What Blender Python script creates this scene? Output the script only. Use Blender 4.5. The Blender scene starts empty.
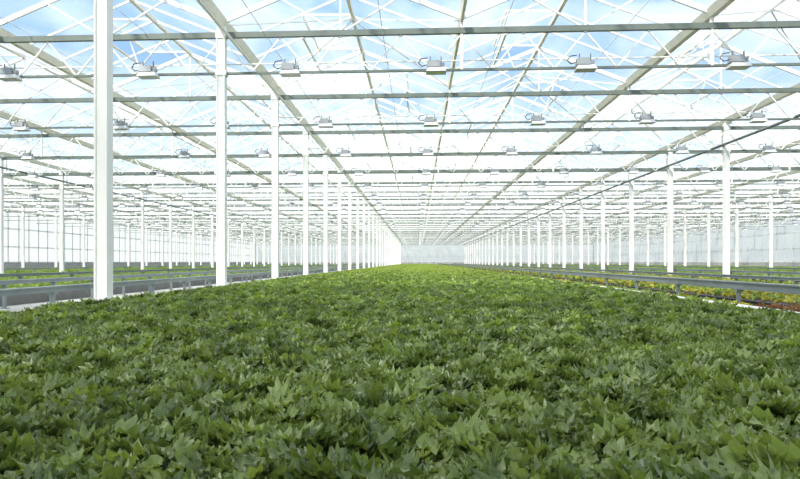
import bpy, math, random
from mathutils import Vector
random.seed(7)
scene=bpy.context.scene
try:
    scene.view_settings.view_transform='Standard'; scene.view_settings.exposure=0.74
except Exception: pass
try:
    scene.cycles.transparent_max_bounces=24
except Exception: pass
CZ=0.85; S=5.0; Y2=13.08; XR=-4.27; BAY=15.6; SP=BAY/3
Y0=Y2-3*S; NT=31; YEND=Y0+S*(NT-1)
XL=XR-7*SP; XRT=XR+9*SP
ZG=CZ+5.2; ZRG=ZG+1.1; ZTH=CZ+4.93; ZTN=CZ+4.1

# ---------- materials
def mat(name,col,rough=0.5,metal=0.0,var=0.12,scale=3.0,spec=0.5):
    m=bpy.data.materials.new(name); m.use_nodes=True
    nt=m.node_tree; b=nt.nodes['Principled BSDF']
    b.inputs['Roughness'].default_value=rough; b.inputs['Metallic'].default_value=metal
    b.inputs['Specular IOR Level'].default_value=spec
    tc=nt.nodes.new('ShaderNodeTexCoord'); n=nt.nodes.new('ShaderNodeTexNoise')
    n.inputs['Scale'].default_value=scale; n.inputs['Detail'].default_value=4
    nt.links.new(tc.outputs['Object'],n.inputs['Vector'])
    r=nt.nodes.new('ShaderNodeValToRGB')
    r.color_ramp.elements[0].position=0.3; r.color_ramp.elements[1].position=0.7
    r.color_ramp.elements[0].color=tuple(c*(1-var) for c in col)+(1,)
    r.color_ramp.elements[1].color=tuple(min(1,c*(1+var)) for c in col)+(1,)
    nt.links.new(n.outputs['Fac'],r.inputs['Fac']); nt.links.new(r.outputs['Color'],b.inputs['Base Color'])
    return m
M_white=mat('white_paint',(.86,.86,.82),.45,var=.03)
M_wframe=mat('wall_frame_paint',(.62,.63,.61),.5,var=.04)
M_cream=mat('cream_alu',(.82,.78,.66),.5,var=.04)
M_galv=mat('galvanised_steel',(.16,.19,.165),.5,.1,.12)
M_rail=mat('rail_steel',(.22,.26,.27),.4,.3,.12)
M_dark=mat('black_plastic',(.03,.03,.03),.5,var=.3)
M_tray=mat('tray_plastic',(.16,.16,.15),.6,var=.2)
M_plinth=mat('concrete_plinth',(.30,.30,.29),.8,var=.15)
M_conc=mat('concrete',(.42,.42,.39),.85,var=.25,scale=1.2)
M_soil=mat('substrate',(.05,.042,.03),.95,var=.5,scale=9)
M_ground=mat('outside_ground',(.35,.38,.3),.9,var=.3,scale=.2)
M_lampbox=mat('lamp_housing',(.30,.32,.33),.45,.2,.05)
M_reflector=mat('lamp_reflector',(.6,.61,.61),.35,.2,.03)

def leafmat(name,c1,c2,trans=.35,rough=.36):
    m=bpy.data.materials.new(name); m.use_nodes=True
    nt=m.node_tree; L=nt.links; b=nt.nodes['Principled BSDF']; out=nt.nodes['Material Output']
    oi=nt.nodes.new('ShaderNodeObjectInfo'); tc=nt.nodes.new('ShaderNodeTexCoord')
    n=nt.nodes.new('ShaderNodeTexNoise'); n.inputs['Scale'].default_value=26; n.inputs['Detail'].default_value=4
    L.new(tc.outputs['Object'],n.inputs['Vector'])
    ad=nt.nodes.new('ShaderNodeMath'); ad.operation='ADD'
    ml=nt.nodes.new('ShaderNodeMath'); ml.operation='MULTIPLY'; ml.inputs[1].default_value=.55
    L.new(oi.outputs['Random'],ml.inputs[0]); L.new(n.outputs['Fac'],ad.inputs[0]); L.new(ml.outputs[0],ad.inputs[1])
    r=nt.nodes.new('ShaderNodeValToRGB'); r.color_ramp.elements[0].position=.42; r.color_ramp.elements[1].position=1.0
    r.color_ramp.elements[0].color=c1+(1,); r.color_ramp.elements[1].color=c2+(1,)
    L.new(ad.outputs[0],r.inputs['Fac']); L.new(r.outputs['Color'],b.inputs['Base Color'])
    b.inputs['Roughness'].default_value=rough; b.inputs['Specular IOR Level'].default_value=.55
    n2=nt.nodes.new('ShaderNodeTexNoise'); n2.inputs['Scale'].default_value=90; L.new(tc.outputs['Object'],n2.inputs['Vector'])
    bp=nt.nodes.new('ShaderNodeBump'); bp.inputs['Strength'].default_value=.5; bp.inputs['Distance'].default_value=.004
    L.new(n2.outputs['Fac'],bp.inputs['Height']); L.new(bp.outputs[0],b.inputs['Normal'])
    t=nt.nodes.new('ShaderNodeBsdfTranslucent')
    g=nt.nodes.new('ShaderNodeMixRGB'); g.blend_type='MULTIPLY'; g.inputs[0].default_value=1; g.inputs[2].default_value=(1.8,1.7,.7,1)
    L.new(r.outputs['Color'],g.inputs[1]); L.new(g.outputs[0],t.inputs['Color'])
    mx=nt.nodes.new('ShaderNodeMixShader'); mx.inputs[0].default_value=trans
    L.new(b.outputs[0],mx.inputs[1]); L.new(t.outputs[0],mx.inputs[2]); L.new(mx.outputs[0],out.inputs['Surface'])
    return m
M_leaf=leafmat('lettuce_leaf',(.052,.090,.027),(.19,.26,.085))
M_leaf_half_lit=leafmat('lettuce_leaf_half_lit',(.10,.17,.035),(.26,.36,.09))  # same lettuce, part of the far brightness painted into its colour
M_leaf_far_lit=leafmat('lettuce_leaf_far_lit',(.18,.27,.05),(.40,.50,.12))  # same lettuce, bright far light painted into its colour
M_young=leafmat('young_leaf',(.14,.23,.05),(.28,.39,.11))
M_yellow=leafmat('yellow_leaf',(.24,.25,.03),(.50,.46,.07))
M_red=leafmat('red_leaf',(.14,.05,.03),(.26,.14,.06))

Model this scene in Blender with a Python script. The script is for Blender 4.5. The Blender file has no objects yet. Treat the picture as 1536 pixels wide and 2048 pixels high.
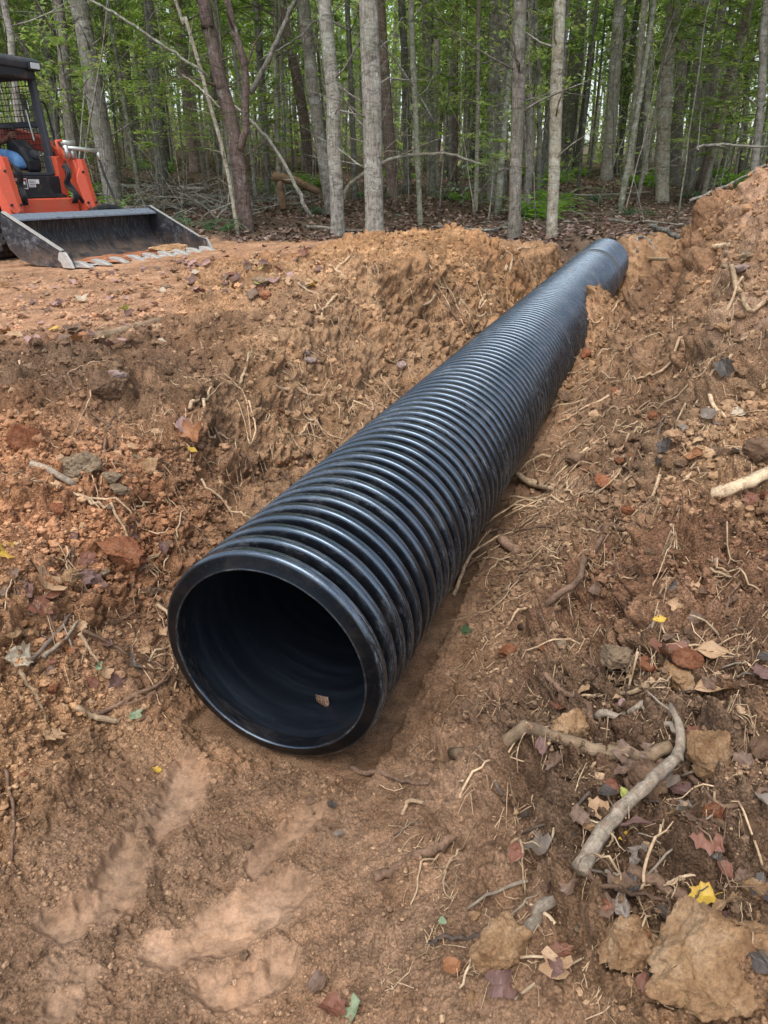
import bpy, math, random
import numpy as np
from mathutils import Vector, Matrix, noise as mnoise

R_ = math.radians
random.seed(7)
rng = np.random.default_rng(7)
scene = bpy.context.scene

# ------------------------------------------------------------------ camera
CAM_H = 1.6
PITCH = R_(25.03)
FPX = 1422.0                       # focal length in pixels of the 1536 x 2048 photograph
cam_d = bpy.data.cameras.new('camera')
cam = bpy.data.objects.new('camera', cam_d)
scene.collection.objects.link(cam)
cam.location = (0, 0, CAM_H)
cam.rotation_euler = (R_(90) - PITCH, 0, 0)
cam_d.sensor_fit = 'VERTICAL'
cam_d.sensor_height = 36.0
cam_d.lens = 36.0 * FPX / 2048.0
cam_d.clip_start = 0.02
cam_d.clip_end = 2000
scene.camera = cam
scene.render.resolution_x = 768
scene.render.resolution_y = 1024

# ------------------------------------------------------------------ light
SUN_EL, SUN_AZ = R_(62), R_(200)
world = bpy.data.worlds.new('World')
scene.world = world
world.use_nodes = True
wn = world.node_tree.nodes
wl = world.node_tree.links
for n in list(wn): wn.remove(n)
sky = wn.new('ShaderNodeTexSky')
sky.sky_type = 'NISHITA'
sky.sun_disc = False
sky.sun_elevation = SUN_EL
sky.sun_rotation = SUN_AZ
sky.altitude = 200
sky.air_density = 1.0
sky.dust_density = 3.0
sky.ozone_density = 1.0
bg = wn.new('ShaderNodeBackground'); bg.inputs[1].default_value = 0.15
wo = wn.new('ShaderNodeOutputWorld')
hs = wn.new('ShaderNodeHueSaturation'); hs.inputs['Saturation'].default_value = 0.5
wl.new(sky.outputs[0], hs.inputs['Color'])
wl.new(hs.outputs[0], bg.inputs[0]); wl.new(bg.outputs[0], wo.inputs[0])
sun_d = bpy.data.lights.new('sun', 'SUN')
sun_d.energy = .8
sun_d.angle = R_(40)
sun_d.color = (1.0, 0.98, 0.95)
sun = bpy.data.objects.new('sun', sun_d)
scene.collection.objects.link(sun)
sun.rotation_euler = (R_(90) - SUN_EL, 0, R_(180) - SUN_AZ)
scene.view_settings.view_transform = 'Standard'
scene.view_settings.look = 'None'
scene.view_settings.exposure = 1.02
scene.view_settings.gamma = 1
scene.cycles.max_bounces = 6
scene.cycles.diffuse_bounces = 3
scene.cycles.glossy_bounces = 3
scene.cycles.transmission_bounces = 4
scene.cycles.transparent_max_bounces = 4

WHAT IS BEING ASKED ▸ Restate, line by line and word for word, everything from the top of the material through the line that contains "ZG=CZ+5.2; ZRG=ZG+1.1; ZTH=CZ+4.93;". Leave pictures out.

EXERCISE ANSWER ▸
What Blender Python script creates this scene? Output the script only. Use Blender 4.5. The Blender scene starts empty.
import bpy, math, random
from mathutils import Vector
random.seed(7)
scene=bpy.context.scene
try:
    scene.view_settings.view_transform='Standard'; scene.view_settings.exposure=0.74
except Exception: pass
try:
    scene.cycles.transparent_max_bounces=24
except Exception: pass
CZ=0.85; S=5.0; Y2=13.08; XR=-4.27; BAY=15.6; SP=BAY/3
Y0=Y2-3*S; NT=31; YEND=Y0+S*(NT-1)
XL=XR-7*SP; XRT=XR+9*SP
ZG=CZ+5.2; ZRG=ZG+1.1; ZTH=CZ+4.93; ZTN=CZ+4.1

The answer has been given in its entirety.